Look through the material below. Copy each line that contains the string "from".
>> begin
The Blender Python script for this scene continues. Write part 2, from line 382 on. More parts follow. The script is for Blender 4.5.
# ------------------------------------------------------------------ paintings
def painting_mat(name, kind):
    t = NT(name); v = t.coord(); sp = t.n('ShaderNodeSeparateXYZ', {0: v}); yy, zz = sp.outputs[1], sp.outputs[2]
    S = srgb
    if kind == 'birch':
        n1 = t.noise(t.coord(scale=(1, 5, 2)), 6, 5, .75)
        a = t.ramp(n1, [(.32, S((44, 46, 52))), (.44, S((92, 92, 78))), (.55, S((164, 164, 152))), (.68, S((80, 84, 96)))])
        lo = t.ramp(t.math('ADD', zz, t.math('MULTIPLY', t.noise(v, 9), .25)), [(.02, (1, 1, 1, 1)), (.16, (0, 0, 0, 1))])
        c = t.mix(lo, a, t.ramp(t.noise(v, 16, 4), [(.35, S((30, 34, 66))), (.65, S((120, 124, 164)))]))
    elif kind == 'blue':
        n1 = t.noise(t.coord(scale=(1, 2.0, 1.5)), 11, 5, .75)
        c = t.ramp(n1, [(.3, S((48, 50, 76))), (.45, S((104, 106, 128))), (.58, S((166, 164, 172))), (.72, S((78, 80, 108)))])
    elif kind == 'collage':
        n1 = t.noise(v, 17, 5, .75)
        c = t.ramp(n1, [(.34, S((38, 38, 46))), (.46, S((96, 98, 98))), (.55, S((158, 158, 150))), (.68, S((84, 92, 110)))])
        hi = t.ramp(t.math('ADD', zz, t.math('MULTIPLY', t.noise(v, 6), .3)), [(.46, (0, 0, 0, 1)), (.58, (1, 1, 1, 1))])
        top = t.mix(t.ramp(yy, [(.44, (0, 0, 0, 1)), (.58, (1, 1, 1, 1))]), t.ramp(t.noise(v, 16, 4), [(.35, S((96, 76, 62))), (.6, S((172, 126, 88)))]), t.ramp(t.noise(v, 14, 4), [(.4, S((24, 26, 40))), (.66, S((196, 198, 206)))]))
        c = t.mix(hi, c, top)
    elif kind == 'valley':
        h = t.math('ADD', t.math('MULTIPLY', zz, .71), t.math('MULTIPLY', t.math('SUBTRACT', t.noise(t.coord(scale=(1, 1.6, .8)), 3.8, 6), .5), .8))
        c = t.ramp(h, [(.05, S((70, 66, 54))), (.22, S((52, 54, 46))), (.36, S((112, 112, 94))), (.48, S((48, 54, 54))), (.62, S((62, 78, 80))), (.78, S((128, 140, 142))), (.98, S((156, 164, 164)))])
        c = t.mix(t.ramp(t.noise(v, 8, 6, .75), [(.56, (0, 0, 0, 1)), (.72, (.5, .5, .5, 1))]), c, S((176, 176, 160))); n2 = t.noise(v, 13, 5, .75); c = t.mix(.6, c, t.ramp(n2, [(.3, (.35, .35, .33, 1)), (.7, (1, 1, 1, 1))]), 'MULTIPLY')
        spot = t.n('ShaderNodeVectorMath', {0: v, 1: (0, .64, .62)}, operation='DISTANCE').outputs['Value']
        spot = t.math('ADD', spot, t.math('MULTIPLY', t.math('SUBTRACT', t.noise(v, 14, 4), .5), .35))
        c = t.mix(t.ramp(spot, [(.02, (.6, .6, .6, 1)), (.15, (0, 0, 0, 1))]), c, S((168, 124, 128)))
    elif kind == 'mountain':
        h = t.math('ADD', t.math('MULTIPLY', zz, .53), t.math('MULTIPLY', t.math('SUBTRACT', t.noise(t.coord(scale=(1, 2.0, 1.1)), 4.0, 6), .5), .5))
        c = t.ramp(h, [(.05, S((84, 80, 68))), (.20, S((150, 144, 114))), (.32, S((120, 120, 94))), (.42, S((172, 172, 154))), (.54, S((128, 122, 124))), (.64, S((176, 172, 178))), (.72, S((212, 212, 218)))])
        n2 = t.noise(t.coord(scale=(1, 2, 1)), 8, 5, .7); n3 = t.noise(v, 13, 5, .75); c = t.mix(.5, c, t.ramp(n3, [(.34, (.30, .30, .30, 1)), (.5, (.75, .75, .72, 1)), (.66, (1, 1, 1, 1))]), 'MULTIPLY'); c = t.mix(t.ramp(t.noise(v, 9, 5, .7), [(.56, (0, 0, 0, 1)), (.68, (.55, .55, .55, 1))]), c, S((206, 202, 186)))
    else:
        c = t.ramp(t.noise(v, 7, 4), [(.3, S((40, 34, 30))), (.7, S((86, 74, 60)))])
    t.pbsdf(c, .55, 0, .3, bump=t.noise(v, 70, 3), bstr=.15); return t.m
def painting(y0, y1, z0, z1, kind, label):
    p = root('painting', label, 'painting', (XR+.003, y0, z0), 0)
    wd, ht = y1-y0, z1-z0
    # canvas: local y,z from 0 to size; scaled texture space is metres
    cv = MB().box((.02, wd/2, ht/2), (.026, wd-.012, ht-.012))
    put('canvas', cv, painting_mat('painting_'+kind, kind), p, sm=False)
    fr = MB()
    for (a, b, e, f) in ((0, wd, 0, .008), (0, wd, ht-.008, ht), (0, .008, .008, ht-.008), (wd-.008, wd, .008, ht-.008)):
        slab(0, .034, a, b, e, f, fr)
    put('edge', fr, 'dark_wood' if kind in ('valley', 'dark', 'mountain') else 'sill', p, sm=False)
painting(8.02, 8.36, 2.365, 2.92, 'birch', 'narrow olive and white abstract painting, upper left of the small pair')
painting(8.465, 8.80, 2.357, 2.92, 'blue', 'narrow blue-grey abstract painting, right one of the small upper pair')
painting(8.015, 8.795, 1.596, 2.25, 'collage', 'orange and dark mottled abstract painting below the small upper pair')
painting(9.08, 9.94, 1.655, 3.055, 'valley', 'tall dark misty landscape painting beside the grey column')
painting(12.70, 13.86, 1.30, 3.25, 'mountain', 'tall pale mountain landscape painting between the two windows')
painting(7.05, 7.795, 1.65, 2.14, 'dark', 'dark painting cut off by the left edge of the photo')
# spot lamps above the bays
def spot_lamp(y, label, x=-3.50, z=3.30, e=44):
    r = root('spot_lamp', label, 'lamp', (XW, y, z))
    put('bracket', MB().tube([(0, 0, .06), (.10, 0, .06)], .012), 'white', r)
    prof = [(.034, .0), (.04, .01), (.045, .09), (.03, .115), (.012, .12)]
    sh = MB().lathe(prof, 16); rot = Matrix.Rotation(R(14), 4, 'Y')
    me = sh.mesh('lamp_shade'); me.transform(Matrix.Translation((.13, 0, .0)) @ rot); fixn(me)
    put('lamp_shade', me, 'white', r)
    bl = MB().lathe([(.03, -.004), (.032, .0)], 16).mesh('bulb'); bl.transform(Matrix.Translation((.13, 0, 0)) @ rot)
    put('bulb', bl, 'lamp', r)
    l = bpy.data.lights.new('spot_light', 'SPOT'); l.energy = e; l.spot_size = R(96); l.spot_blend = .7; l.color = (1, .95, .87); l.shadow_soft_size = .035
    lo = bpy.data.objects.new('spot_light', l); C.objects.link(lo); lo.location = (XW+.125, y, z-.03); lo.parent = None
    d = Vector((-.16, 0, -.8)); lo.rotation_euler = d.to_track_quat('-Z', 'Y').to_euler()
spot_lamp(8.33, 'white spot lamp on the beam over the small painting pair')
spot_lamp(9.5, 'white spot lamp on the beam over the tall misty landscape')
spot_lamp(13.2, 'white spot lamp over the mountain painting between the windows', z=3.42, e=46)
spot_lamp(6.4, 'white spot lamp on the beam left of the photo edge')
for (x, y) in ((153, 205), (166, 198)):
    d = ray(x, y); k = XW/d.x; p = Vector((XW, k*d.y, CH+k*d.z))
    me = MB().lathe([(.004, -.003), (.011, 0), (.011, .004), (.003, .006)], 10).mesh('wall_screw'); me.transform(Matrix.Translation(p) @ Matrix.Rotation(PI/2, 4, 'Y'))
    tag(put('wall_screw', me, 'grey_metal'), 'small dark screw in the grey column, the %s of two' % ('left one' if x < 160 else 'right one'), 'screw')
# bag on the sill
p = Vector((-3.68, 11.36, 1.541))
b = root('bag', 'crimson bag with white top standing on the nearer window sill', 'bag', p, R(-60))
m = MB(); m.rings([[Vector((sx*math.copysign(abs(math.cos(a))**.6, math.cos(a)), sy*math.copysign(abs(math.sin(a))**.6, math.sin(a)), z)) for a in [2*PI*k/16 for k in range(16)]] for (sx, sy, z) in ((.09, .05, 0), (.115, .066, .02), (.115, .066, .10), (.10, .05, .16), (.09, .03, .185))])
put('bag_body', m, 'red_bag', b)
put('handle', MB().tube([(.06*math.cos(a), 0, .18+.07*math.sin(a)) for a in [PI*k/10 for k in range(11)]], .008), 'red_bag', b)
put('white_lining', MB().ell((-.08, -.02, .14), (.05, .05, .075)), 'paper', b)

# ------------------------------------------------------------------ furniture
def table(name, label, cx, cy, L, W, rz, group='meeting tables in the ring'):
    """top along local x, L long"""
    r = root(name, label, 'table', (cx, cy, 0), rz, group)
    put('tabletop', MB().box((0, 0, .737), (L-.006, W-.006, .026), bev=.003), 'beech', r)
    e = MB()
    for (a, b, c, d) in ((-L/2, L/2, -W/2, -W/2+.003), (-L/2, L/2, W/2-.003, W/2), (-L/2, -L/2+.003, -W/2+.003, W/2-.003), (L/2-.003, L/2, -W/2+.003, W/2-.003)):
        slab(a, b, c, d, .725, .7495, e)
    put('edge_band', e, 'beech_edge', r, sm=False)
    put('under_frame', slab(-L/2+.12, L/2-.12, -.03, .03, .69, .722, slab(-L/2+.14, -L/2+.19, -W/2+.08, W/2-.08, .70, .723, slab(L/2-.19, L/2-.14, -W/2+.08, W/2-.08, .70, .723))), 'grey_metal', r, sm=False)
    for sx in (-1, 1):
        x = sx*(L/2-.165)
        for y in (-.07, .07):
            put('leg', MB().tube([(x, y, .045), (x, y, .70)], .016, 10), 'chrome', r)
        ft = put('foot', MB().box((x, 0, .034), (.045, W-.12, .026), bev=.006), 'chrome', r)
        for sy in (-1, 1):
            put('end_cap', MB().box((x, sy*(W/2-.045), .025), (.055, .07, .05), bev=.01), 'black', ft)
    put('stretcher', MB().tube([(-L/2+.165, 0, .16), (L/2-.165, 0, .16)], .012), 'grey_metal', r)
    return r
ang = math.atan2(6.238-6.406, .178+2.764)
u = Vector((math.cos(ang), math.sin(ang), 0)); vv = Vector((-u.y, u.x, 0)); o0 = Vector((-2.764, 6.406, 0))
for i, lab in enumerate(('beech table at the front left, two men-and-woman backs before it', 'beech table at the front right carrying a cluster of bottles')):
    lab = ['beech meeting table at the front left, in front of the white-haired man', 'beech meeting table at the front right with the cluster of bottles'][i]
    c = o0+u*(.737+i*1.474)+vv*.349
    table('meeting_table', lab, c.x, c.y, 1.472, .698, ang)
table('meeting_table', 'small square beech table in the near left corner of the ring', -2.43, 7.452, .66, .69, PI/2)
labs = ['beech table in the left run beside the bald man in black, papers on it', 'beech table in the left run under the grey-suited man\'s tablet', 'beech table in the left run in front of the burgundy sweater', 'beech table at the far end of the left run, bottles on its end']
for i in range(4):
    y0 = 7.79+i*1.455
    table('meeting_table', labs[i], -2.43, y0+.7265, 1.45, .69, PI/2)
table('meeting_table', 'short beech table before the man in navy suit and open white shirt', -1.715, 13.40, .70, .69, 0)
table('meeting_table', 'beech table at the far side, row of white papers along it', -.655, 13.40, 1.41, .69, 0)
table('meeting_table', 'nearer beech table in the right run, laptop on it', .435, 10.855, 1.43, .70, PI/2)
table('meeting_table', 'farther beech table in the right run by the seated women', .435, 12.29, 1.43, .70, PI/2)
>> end
(Correct result):
The Blender Python script for this scene continues. Write part 2, from line 382 on. More parts follow. The script is for Blender 4.5.
    # canvas: local y,z from 0 to size; scaled texture space is metres